Of course it would. It would be in the US, and it would be in North Korea.

North Korea is a great example, and it's not hypothetical. But in North Korea it is illegal for anyone to be critical of the military—not just asking certain publishers to be more selective about what they publish.

But none of this has anything to do with Cloudflare. Cloudflare is just a business. It's a non-essential, privately owned company that has nothing to do with the government. If someone from 8chan goes into the local Starbucks and starts screaming about killing Hispanics, Starbucks can ask them to leave. That's not a free speech violation.
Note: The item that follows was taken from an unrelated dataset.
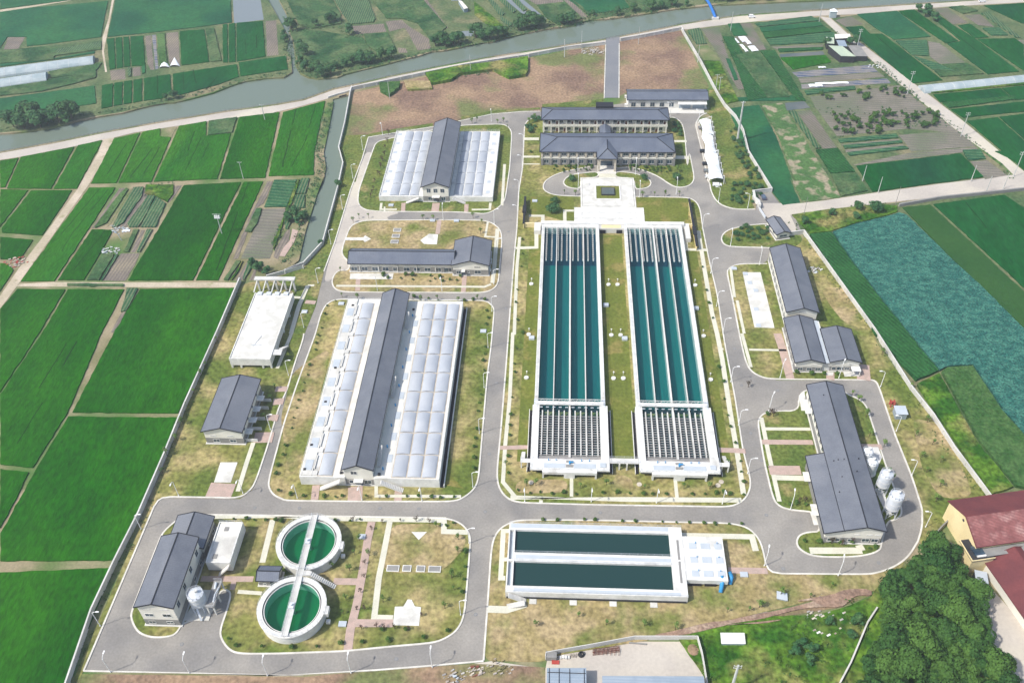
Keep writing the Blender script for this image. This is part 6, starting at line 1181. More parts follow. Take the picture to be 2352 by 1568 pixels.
# ---- vehicles
def car(x, y, rz, label, body, van=False, z=.12, L_=4.5, W_=1.85):
    R_ = empty('van' if van else 'car', (x, y, z), rz, label, 'van' if van else 'car', 'vehicles')
    H = 2.0 if van else 1.45; prof = [(-.5, .35), (.5, .35), (.5, .72), (.44, .86), (.3, .95), (.17, H*.98/1.0 if van else 1.42), (-.42, H if van else 1.42), (-.5, 1.0)]
    bm_ = MB(); pts = [(a*L_, c) for a, c in prof]
    for s in (-1, 1):
        for k in range(len(pts)-1): pass
    ys_ = [(-W_/2, 1), (W_/2, 1)]
    low = [(a, c) for a, c in pts]
    def side(s, inset): return [(a, s*(W_/2-(inset if c > 1.05 else 0)), c) for a, c in low]
    A_, B_ = side(-1, .16), side(1, .16); bm_.face(A_); bm_.face(list(reversed(B_)))
    for k in range(len(low)): q = (k+1) % len(low); bm_.face([A_[k], B_[k], B_[q], A_[q]])
    m_ = MT.setdefault('paint_%d_%d_%d' % body, mat('paint', rgb(*body), rough=.25, spec=.6))
    b = bm_.build('body', m_, R_)
    g = MB(); zt = (H if van else 1.42)-.06
    g.box(-.40*L_, .14*L_, -W_/2+.12, -W_/2+.15, 1.02, zt-.1, open_bottom=False); g.box(-.40*L_, .14*L_, W_/2-.15, W_/2-.12, 1.02, zt-.1, open_bottom=False)
    g.face([(.3*L_, -W_/2+.2, .985), (.3*L_, W_/2-.2, .985), (.175*L_, W_/2-.25, zt), (.175*L_, -W_/2+.25, zt)])
    g.face([(-.505*L_, -W_/2+.25, 1.1), (-.505*L_, W_/2-.25, 1.1), (-.43*L_, W_/2-.25, zt), (-.43*L_, -W_/2+.25, zt)]); g.build('windows', MT['glass'], R_)
    for wx in (-.32, .32):
        for s in (-1, 1): mb = MB(); mb.tube([(wx*L_, s*(W_/2-.2), .33), (wx*L_, s*(W_/2+.02), .33)], .34, 12); mb.build('wheel', MT['dark'], R_)
    for s in (-1, 1):
        mb = MB(); mb.box(.495*L_, .505*L_, s*.65-.18, s*.65+.18, .6, .75, open_bottom=False); mb.build('headlight', MT['white'], R_)
        mb = MB(); mb.box(-.507*L_, -.49*L_, s*.7-.15, s*.7+.15, .75, .95, open_bottom=False); mb.build('tail_light', MT['red'], R_)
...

If this was something like ICANN seizing a domain or the FCC refusing to issue a radio license you could at least make the "slippery slope" case with some kind of loose validity. But we aren't even talking about that. No one has to support your speech. Dell doesn't have to sell you computers for your server farm and Cloudflare doesn't have to sell you CDN services. CNN doesn't have to give you airtime, and Amazon doesn't have to publish your book.

You can build a horrific media empire that endorses and promotes the most disgusting and hateful forms of speech imaginable, but NO ONE has to support you in doing that. And, in fact, no one SHOULD be forced to.

Just look at Alex Jones. No one has arrested him (minus an incident in New York with him literally screaming into someone's face with a megaphone, which was borderline assault) and no one should. But no one has to support him either.


ICANN is great example. ICANN is a private organization, not a government. Are you saying that simply because they're _not_ a government, they should be allowed to censor domains based on their own ideas about what is and isn't acceptable speech?

Yes, ICANN is a bit different because ICANN is effectively a monopoly. But again, see my previous comment explaining why you don't need to be a monopoly to effectively police speech: https://news.ycombinator.com/item?id=20614680

The point is, it doesn't matter who's doing the censoring. Once you reach the point where you're actively hindering people from expressing ideas in a public space (such as the internet), you're impinging Free Speech. Now maybe that's acceptable to a certain extent when the only alternative is to impinge upon a company's freedom of association. That's why I say there's a balance between those two principles. But the question remains: where should the line be drawn?


I mean, we know where we draw the line. That's not a rhetorical question. It's written into law.


We know where we currently draw the line, from a legal perspective. That wasn't my question though.